Importantly, the troika poses a new set of strategic challenges for India in its fight against terrorism, a phenomenon which has primarily been sponsored by Pakistan all these years. Pakistan has been protected in this regard at the UN by its “all-weather” friend China. Russia’s joining the troika would further strengthen Pakistan’s standing against India. Also, a coordinated China-Pakistan effort has blocked the Indian effort to list Masood Azhar on a UN terror roll. India needs to search for new grounds on these issues and also needs to discuss with Afghanistan in length on how to offset the troika’s agenda.

As it appears now, it is not India but Pakistan that is emerging as the converging location between South Asia and Eurasia. This is significant when India has been making inroads into the SCO as a member along with Pakistan. The balance of power within SCO seems to stay very much China-Russia centric and the main beneficiary of this could be Pakistan. This must induce India to rethink the advisability of becoming a member of the SCO. The China-Russia strategic alignment with Pakistan would corner India within SCO, posing a new set of challenges for it regionally.

The emergence of the troika will not only distance China and India from each other but will also severely undermine the significance of the China-India-Russia (CIR) tripartite network. From the Indian point of view, the relevance of CIR and BRICS stands to be reviewed with the arrival of the troika. This severely changes India’s equation with China since one of the stabilising aspects of India-China relations is the multilateral chain of contacts like the CIR, BRICS and SCO. The arrival of the troika empowers Beijing’s regional outreach in South Asia, and that conflicts with India’s core strategic interests. Also, the Chinese leadership has not seen South Asia and Afghanistan in isolation from its vision of linking Eurasia with South Asia.
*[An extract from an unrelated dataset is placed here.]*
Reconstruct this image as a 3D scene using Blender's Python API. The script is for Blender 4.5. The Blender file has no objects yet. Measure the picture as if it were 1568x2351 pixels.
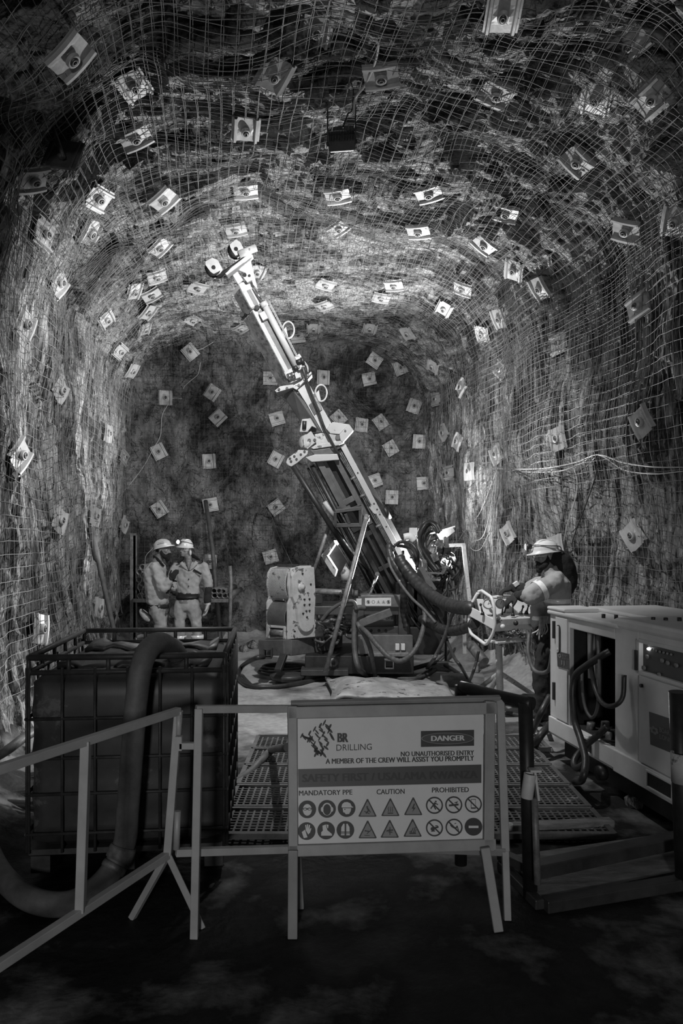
import bpy, bmesh, math, random
import numpy as np
from mathutils import Vector, Matrix
from mathutils.bvhtree import BVHTree
random.seed(7)
rng = np.random.default_rng(11)
SC = bpy.context.scene
COL = SC.collection
R = math.radians
V = Vector

# ------------------------------------------------------------------ camera
CAMZ, FPX, CX, HY = 1.78, 1700.0, 784.0, 1240.0
cam_data = bpy.data.cameras.new('camera')
cam = bpy.data.objects.new('camera', cam_data); COL.objects.link(cam)
cam.location = (0, 0, CAMZ); cam.rotation_euler = (R(90), 0, 0)
cam_data.sensor_fit = 'VERTICAL'; cam_data.sensor_height = 36
cam_data.lens = 36 * FPX / 2351
cam_data.shift_y = (HY - 1175.5) / 2351
cam_data.clip_start = 0.05
SC.camera = cam
# ------------------------------------------------------------------ world, lights, exposure
SC.view_settings.view_transform = 'Standard'; SC.view_settings.look = 'None'
SC.view_settings.exposure = 0.0; SC.view_settings.gamma = 1
world = bpy.data.worlds.new('world'); SC.world = world; world.use_nodes = True
world.node_tree.nodes['Background'].inputs[0].default_value = (1, 1, 1, 1)
world.node_tree.nodes['Background'].inputs[1].default_value = 0.010

def light(name, kind, loc, target, power, **kw):
    d = bpy.data.lights.new(name, kind); d.energy = power
    o = bpy.data.objects.new(name, d); COL.objects.link(o)
    o.location = loc
    o.rotation_euler = (V(target) - V(loc)).to_track_quat('-Z', 'Y').to_euler()
    for k, v in kw.items(): setattr(d, k, v)
    return o
LAMP_LOW = V((1.50, 10.60, 1.48))
# flood lamp hung from the roof, shining away into the heading
light('roof_floodlight_beam', 'SPOT', (0.02, 6.32, 4.72), (-1.5, 10.5, 0.2), 760, spot_size=R(152), spot_blend=0.6, shadow_soft_size=0.05)
# work lamp standing behind the drill rig, shining up and back along the roof, with some spill
light('work_lamp_beam', 'SPOT', LAMP_LOW + V((-0.12, -0.12, 0.05)), LAMP_LOW + V((-3.0, -3.2, 4.0)), 1750, spot_size=R(134), spot_blend=0.30, shadow_soft_size=0.03)
light('rear_roof_fill', 'SPOT', LAMP_LOW + V((-0.12, 0.14, 0.06)), LAMP_LOW + V((-1.7, 1.3, 3.6)), 250, spot_size=R(140), spot_blend=0.5, shadow_soft_size=0.04)  # added spot brightening the rear roof; the lamp has no second head
light('work_lamp_spill', 'POINT', LAMP_LOW + V((-0.14, -0.10, 0.06)), LAMP_LOW, 60, shadow_soft_size=0.06)
# weak fill light added behind the photographer for sign, barrier and cabinet
light('camera_fill', 'AREA', (-0.35, -6.0, 2.4), (0.3, 4.0, 1.2), 165, size=0.7)

# ------------------------------------------------------------------ materials
def nn(nt, t, **kw):
    n = nt.nodes.new(t)
    for k, v in kw.items(): setattr(n, k, v)
    return n
def mat(name, g, rough=0.6, metal=0.0, var=0.25, scale=14, bump=0.0, bscale=60, emit=0.0, wear=None, stretch=(1, 1, 1), spec=0.5, trans=0.0, alpha=1.0):
    """grey paint / rubber / cloth / metal with procedural dirt; wear=(grey, amount, scale) adds chipped patches"""
    m = bpy.data.materials.new(name); m.use_nodes = True
    nt = m.node_tree; b = nt.nodes['Principled BSDF']
    b.inputs['Roughness'].default_value = rough; b.inputs['Metallic'].default_value = metal
    b.inputs['Specular IOR Level'].default_value = spec
    b.inputs['Base Color'].default_value = (g, g, g, 1)
    if emit:
        b.inputs['Emission Color'].default_value = (1, 1, 1, 1); b.inputs['Emission Strength'].default_value = emit
    if trans: b.inputs['Transmission Weight'].default_value = trans
    if alpha < 1: b.inputs['Alpha'].default_value = alpha
    tc = nn(nt, 'ShaderNodeTexCoord'); mp = nn(nt, 'ShaderNodeMapping'); mp.inputs['Scale'].default_value = stretch
    nt.links.new(tc.outputs['Object'], mp.inputs[0])
    if var:
        n = nn(nt, 'ShaderNodeTexNoise'); n.inputs['Scale'].default_value = scale; n.inputs['Detail'].default_value = 6; n.inputs['Roughness'].default_value = 0.65
        nt.links.new(mp.outputs[0], n.inputs['Vector'])
        cr = nn(nt, 'ShaderNodeValToRGB')
        lo, hi = max(0, g * (1 - var)), min(1, g * (1 + var))
        cr.color_ramp.elements[0].position = 0.3; cr.color_ramp.elements[1].position = 0.7
        cr.color_ramp.elements[0].color = (lo, lo, lo, 1); cr.color_ramp.elements[1].color = (hi, hi, hi, 1)
        nt.links.new(n.outputs['Fac'], cr.inputs[0]); out = cr.outputs[0]
        if wear:
            wg, amt, ws = wear
            w = nn(nt, 'ShaderNodeTexNoise'); w.inputs['Scale'].default_value = ws; w.inputs['Detail'].default_value = 8; w.inputs['Roughness'].default_value = 0.7
            nt.links.new(mp.outputs[0], w.inputs['Vector'])
            wr = nn(nt, 'ShaderNodeValToRGB'); wr.color_ramp.elements[0].position = 1 - amt - 0.02; wr.color_ramp.elements[1].position = 1 - amt + 0.02
            nt.links.new(w.outputs['Fac'], wr.inputs[0])
            mx = nn(nt, 'ShaderNodeMix', data_type='RGBA'); nt.links.new(wr.outputs[0], mx.inputs[0]); nt.links.new(out, mx.inputs[6])
            mx.inputs[7].default_value = (wg, wg, wg, 1); out = mx.outputs[2]
        nt.links.new(out, b.inputs['Base Color'])
    if bump:
        n2 = nn(nt, 'ShaderNodeTexNoise'); n2.inputs['Scale'].default_value = bscale; n2.inputs['Detail'].default_value = 5
        nt.links.new(mp.outputs[0], n2.inputs['Vector'])
        bp = nn(nt, 'ShaderNodeBump'); bp.inputs['Strength'].default_value = bump; bp.inputs['Distance'].default_value = 0.01
        nt.links.new(n2.outputs['Fac'], bp.inputs['Height']); nt.links.new(bp.outputs[0], b.inputs['Normal'])
    return m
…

Tacitly acknowledging the existing differences between China and India on several matters like listing Azhar Masood as a terrorist under the UN and on the prospects of India’s inclusion in the Nuclear Suppliers’ Group (NSG), Beijing has officially stated recently that “China would like to work with India” for an important consensus in 2017.
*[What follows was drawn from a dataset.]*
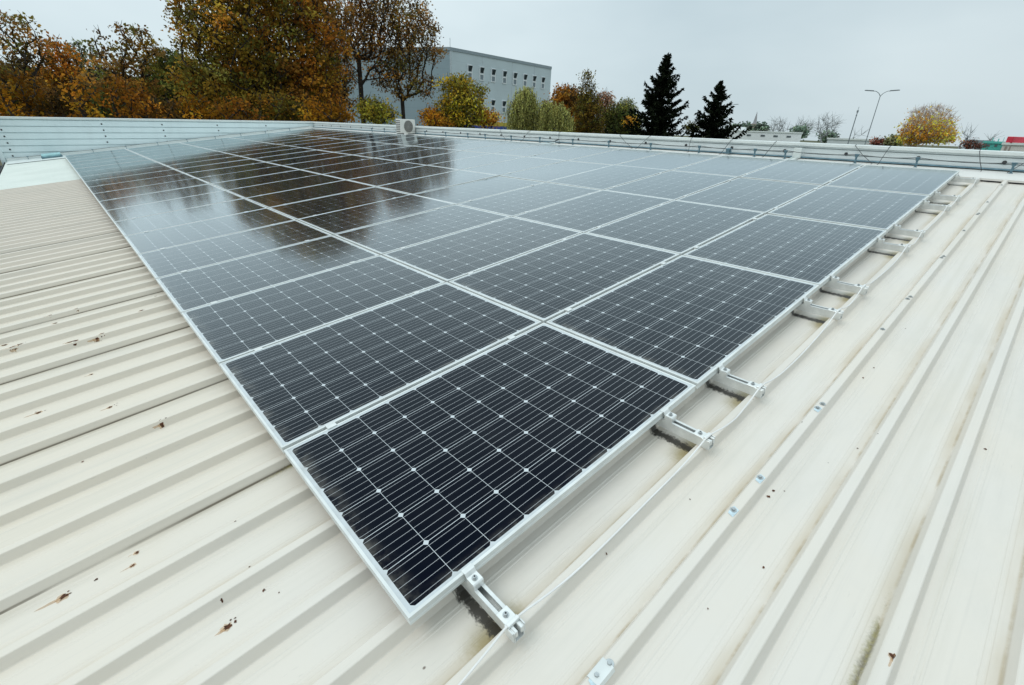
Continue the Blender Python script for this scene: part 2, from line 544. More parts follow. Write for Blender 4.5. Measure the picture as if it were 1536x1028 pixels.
roof = sheet('roof', YN, YS, XL, XR, M_ROOF)
roof2 = sheet('roof_sheet', YS + 0.01, YF, XL, XR, M_NEW, PAN + 0.012)
roof2['label'] = 'newer white roof sheets by the blue wall'

# rust pits and their run-off, as they sit on the sheets
SPOTS = [(-0.406, 0.472, 0.011), (-0.382, 0.472, 0.0055), (-0.277, 0.52, 0.0056), (-0.392, 0.567, 0.0038), (-0.803, 1.005, 0.0112), (-0.581, 1.036, 0.0067), (-0.6, 0.979, 0.0066), (-0.708, 1.007, 0.0054), (1.37, -0.51, 0.0062), (1.326, -0.51, 0.0061), (1.003, -0.626, 0.0043), (0.945, -0.993, 0.0078), (-0.642, 3.494, 0.0254), (-0.566, 3.542, 0.0171), (-0.514, 3.453, 0.0101), (-0.473, 3.468, 0.0084), (-0.393, 3.536, 0.0102), (-0.333, 3.549, 0.0128), (-0.965, 3.726, 0.0134), (-0.926, 3.739, 0.009), (-1.031, 3.943, 0.0112), (-0.852, 2.586, 0.0105), (-0.545, 2.331, 0.0097), (-0.359, 1.88, 0.0086), (-0.699, 1.86, 0.0058), (-0.592, 2.883, 0.0074), (-0.862, 4.035, 0.0095), (-0.724, 4.011, 0.0094), (-0.75, 4.254, 0.0079), (-0.582, 4.25, 0.0078), (-0.502, 4.828, 0.0086), (-0.195, 3.744, 0.0089), (-0.055, 4.023, 0.0075), (2.486, -0.521, 0.0058), (2.631, -0.532, 0.0048), (1.832, -0.44, 0.0048), (1.862, -0.667, 0.0038), (1.101, -0.301, 0.0031), (0.665, -0.226, 0.0027), (0.738, -0.567, 0.0027), (2.217, -1.042, 0.0053), (-0.283, 0.656, 0.0031), (-0.26, 0.92, 0.0034), (-0.24, 0.474, 0.0029)]


def on_sheet(y):
    d = abs((y - A0) / PITCH - round((y - A0) / PITCH)) * PITCH
    if d < 0.0150: return RIB
    if d > 0.036: return PAN
    return PAN + (RIB - PAN) * (0.036 - d) / (0.036 - 0.0150)


for (x, y, r) in SPOTS:
    m = MB()
    def fan(cx, cy, rx, ry, mi, dz, n=14, jit=0.35):
        ps = []
        ph = random.uniform(0, 6.28)
        for k in range(n):
            a = 2 * math.pi * k / n + ph
            q = 1 + random.uniform(-jit, jit) * (1.4 if mi == 0 else 1)
            yy = cy + math.sin(a) * ry * q
            ps.append((cx + math.cos(a) * rx * q, yy, on_sheet(yy) + dz))
        m.add([(cx, cy, on_sheet(cy) + dz)] + ps, [(0, 1 + k, 1 + (k + 1) % n) for k in range(n)], mi)
    if r > 0.0065:
        L_ = r * random.uniform(1.0, 3.6)
        fan(x - L_ * .8, y + random.uniform(-.2, .2) * r, L_, r * random.uniform(.35, .6), 1, 0.0010, 20, 0.25)
        fan(x - r * .3, y, r * 1.7, r * 1.35, 1, 0.0013, 18, 0.3)
    fan(x, y, r * 1.05, r * 0.85, 0, 0.0018)
    if r > 0.008:
        for q in range(4):
            fan(x + random.uniform(-1, 2.2) * r * 1.6, y + random.uniform(-1, 1) * r * 1.7, r * 0.3, r * 0.25, 0, 0.0020)
    link('rust_pit', m.mesh('rust_pit', [M_RUST, M_STREAK]), roof)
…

The troika will be a game-changer in swaying the regional balance of power against India’s strategic interest. India seems to have been cornered by this tactical regional understanding where Pakistan has emerged as the pivotal point of regional politics. The change of guard in the United States has further complicated the situation for India. Much will depend upon how India approaches the entire spectrum of regional politics against the backdrop of its relations with Russia and China. The troika is surely a development that India cannot afford to ignore. New Delhi needs a serious policy rethink on how to respond to the troika and deal with the powers of this configuration, either bilaterally or collectively.